◆ **What is needed**
Can you transcribe every record below exactly as it appears?

Scene script records:
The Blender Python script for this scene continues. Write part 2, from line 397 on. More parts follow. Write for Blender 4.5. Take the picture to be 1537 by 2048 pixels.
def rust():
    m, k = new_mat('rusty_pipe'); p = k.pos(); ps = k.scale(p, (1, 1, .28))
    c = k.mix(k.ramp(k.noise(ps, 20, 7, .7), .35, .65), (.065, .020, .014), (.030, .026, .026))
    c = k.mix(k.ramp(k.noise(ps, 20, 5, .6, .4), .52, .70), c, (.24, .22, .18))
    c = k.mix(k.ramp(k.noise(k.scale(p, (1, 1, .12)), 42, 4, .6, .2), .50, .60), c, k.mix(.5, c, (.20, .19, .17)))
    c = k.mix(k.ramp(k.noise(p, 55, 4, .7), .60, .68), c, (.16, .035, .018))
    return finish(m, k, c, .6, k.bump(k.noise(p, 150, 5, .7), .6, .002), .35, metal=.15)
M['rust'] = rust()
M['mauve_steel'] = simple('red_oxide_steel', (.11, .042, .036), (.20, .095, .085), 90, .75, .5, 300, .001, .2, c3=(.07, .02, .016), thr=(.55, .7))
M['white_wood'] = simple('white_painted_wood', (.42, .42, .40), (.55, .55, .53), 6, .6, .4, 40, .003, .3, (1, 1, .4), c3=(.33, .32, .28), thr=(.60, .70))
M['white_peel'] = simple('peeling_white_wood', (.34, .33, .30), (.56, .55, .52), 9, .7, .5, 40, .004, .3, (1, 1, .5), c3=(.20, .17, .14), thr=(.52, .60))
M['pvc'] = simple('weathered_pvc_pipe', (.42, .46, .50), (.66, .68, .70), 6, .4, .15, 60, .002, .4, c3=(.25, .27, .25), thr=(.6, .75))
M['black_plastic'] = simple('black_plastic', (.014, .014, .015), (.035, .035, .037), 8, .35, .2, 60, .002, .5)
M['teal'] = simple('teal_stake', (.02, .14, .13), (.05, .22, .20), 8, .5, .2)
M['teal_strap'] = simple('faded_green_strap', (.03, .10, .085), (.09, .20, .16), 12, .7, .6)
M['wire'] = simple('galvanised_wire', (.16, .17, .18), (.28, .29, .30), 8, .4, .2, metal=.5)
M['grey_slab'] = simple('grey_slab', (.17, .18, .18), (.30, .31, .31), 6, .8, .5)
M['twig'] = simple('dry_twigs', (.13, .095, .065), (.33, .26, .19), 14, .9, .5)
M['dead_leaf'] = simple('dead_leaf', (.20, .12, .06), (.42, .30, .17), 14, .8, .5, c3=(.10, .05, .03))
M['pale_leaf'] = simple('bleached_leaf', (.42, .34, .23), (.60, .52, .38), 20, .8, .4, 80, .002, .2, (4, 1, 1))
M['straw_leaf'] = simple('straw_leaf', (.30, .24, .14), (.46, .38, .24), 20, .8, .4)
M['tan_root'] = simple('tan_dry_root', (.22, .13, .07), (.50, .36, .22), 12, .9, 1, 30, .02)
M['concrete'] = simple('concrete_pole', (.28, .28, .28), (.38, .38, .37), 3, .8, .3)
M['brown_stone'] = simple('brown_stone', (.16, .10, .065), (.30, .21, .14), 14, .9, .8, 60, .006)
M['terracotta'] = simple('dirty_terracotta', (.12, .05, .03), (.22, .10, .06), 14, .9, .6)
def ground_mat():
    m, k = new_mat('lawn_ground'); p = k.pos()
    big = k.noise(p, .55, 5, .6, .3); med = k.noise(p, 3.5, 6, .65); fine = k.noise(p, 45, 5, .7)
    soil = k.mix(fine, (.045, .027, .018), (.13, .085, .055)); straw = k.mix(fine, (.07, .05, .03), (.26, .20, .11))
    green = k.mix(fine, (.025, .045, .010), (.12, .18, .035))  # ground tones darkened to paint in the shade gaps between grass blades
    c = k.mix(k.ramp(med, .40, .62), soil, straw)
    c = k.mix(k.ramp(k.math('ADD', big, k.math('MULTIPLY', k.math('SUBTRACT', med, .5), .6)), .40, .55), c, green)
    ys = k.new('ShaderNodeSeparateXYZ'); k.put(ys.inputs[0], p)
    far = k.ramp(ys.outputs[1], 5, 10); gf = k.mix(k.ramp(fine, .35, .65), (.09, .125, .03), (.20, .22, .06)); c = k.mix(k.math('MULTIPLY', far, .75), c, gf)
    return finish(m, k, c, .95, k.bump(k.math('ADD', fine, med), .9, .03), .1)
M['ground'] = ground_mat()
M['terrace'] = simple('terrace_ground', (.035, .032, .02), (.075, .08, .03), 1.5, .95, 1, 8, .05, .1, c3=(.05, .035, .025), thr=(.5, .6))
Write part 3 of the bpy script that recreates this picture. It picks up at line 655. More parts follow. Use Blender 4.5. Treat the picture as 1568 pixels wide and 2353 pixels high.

◆ **Expected output**
The Blender Python script for this scene continues. Write part 2, from line 397 on. More parts follow. Write for Blender 4.5. Take the picture to be 1537 by 2048 pixels.
def rust():
    m, k = new_mat('rusty_pipe'); p = k.pos(); ps = k.scale(p, (1, 1, .28))
    c = k.mix(k.ramp(k.noise(ps, 20, 7, .7), .35, .65), (.065, .020, .014), (.030, .026, .026))
    c = k.mix(k.ramp(k.noise(ps, 20, 5, .6, .4), .52, .70), c, (.24, .22, .18))
    c = k.mix(k.ramp(k.noise(k.scale(p, (1, 1, .12)), 42, 4, .6, .2), .50, .60), c, k.mix(.5, c, (.20, .19, .17)))
    c = k.mix(k.ramp(k.noise(p, 55, 4, .7), .60, .68), c, (.16, .035, .018))
    return finish(m, k, c, .6, k.bump(k.noise(p, 150, 5, .7), .6, .002), .35, metal=.15)
M['rust'] = rust()
M['mauve_steel'] = simple('red_oxide_steel', (.11, .042, .036), (.20, .095, .085), 90, .75, .5, 300, .001, .2, c3=(.07, .02, .016), thr=(.55, .7))
M['white_wood'] = simple('white_painted_wood', (.42, .42, .40), (.55, .55, .53), 6, .6, .4, 40, .003, .3, (1, 1, .4), c3=(.33, .32, .28), thr=(.60, .70))
M['white_peel'] = simple('peeling_white_wood', (.34, .33, .30), (.56, .55, .52), 9, .7, .5, 40, .004, .3, (1, 1, .5), c3=(.20, .17, .14), thr=(.52, .60))
M['pvc'] = simple('weathered_pvc_pipe', (.42, .46, .50), (.66, .68, .70), 6, .4, .15, 60, .002, .4, c3=(.25, .27, .25), thr=(.6, .75))
M['black_plastic'] = simple('black_plastic', (.014, .014, .015), (.035, .035, .037), 8, .35, .2, 60, .002, .5)
M['teal'] = simple('teal_stake', (.02, .14, .13), (.05, .22, .20), 8, .5, .2)
M['teal_strap'] = simple('faded_green_strap', (.03, .10, .085), (.09, .20, .16), 12, .7, .6)
M['wire'] = simple('galvanised_wire', (.16, .17, .18), (.28, .29, .30), 8, .4, .2, metal=.5)
M['grey_slab'] = simple('grey_slab', (.17, .18, .18), (.30, .31, .31), 6, .8, .5)
M['twig'] = simple('dry_twigs', (.13, .095, .065), (.33, .26, .19), 14, .9, .5)
M['dead_leaf'] = simple('dead_leaf', (.20, .12, .06), (.42, .30, .17), 14, .8, .5, c3=(.10, .05, .03))
M['pale_leaf'] = simple('bleached_leaf', (.42, .34, .23), (.60, .52, .38), 20, .8, .4, 80, .002, .2, (4, 1, 1))
M['straw_leaf'] = simple('straw_leaf', (.30, .24, .14), (.46, .38, .24), 20, .8, .4)
M['tan_root'] = simple('tan_dry_root', (.22, .13, .07), (.50, .36, .22), 12, .9, 1, 30, .02)
M['concrete'] = simple('concrete_pole', (.28, .28, .28), (.38, .38, .37), 3, .8, .3)
M['brown_stone'] = simple('brown_stone', (.16, .10, .065), (.30, .21, .14), 14, .9, .8, 60, .006)
M['terracotta'] = simple('dirty_terracotta', (.12, .05, .03), (.22, .10, .06), 14, .9, .6)
def ground_mat():
    m, k = new_mat('lawn_ground'); p = k.pos()
    big = k.noise(p, .55, 5, .6, .3); med = k.noise(p, 3.5, 6, .65); fine = k.noise(p, 45, 5, .7)
    soil = k.mix(fine, (.045, .027, .018), (.13, .085, .055)); straw = k.mix(fine, (.07, .05, .03), (.26, .20, .11))
    green = k.mix(fine, (.025, .045, .010), (.12, .18, .035))  # ground tones darkened to paint in the shade gaps between grass blades
    c = k.mix(k.ramp(med, .40, .62), soil, straw)
    c = k.mix(k.ramp(k.math('ADD', big, k.math('MULTIPLY', k.math('SUBTRACT', med, .5), .6)), .40, .55), c, green)
    ys = k.new('ShaderNodeSeparateXYZ'); k.put(ys.inputs[0], p)
    far = k.ramp(ys.outputs[1], 5, 10); gf = k.mix(k.ramp(fine, .35, .65), (.09, .125, .03), (.20, .22, .06)); c = k.mix(k.math('MULTIPLY', far, .75), c, gf)
    return finish(m, k, c, .95, k.bump(k.math('ADD', fine, med), .9, .03), .1)
M['ground'] = ground_mat()
M['terrace'] = simple('terrace_ground', (.035, .032, .02), (.075, .08, .03), 1.5, .95, 1, 8, .05, .1, c3=(.05, .035, .025), thr=(.5, .6))
Write part 3 of the bpy script that recreates this picture. It picks up at line 655. More parts follow. Use Blender 4.5. Treat the picture as 1568 pixels wide and 2353 pixels high.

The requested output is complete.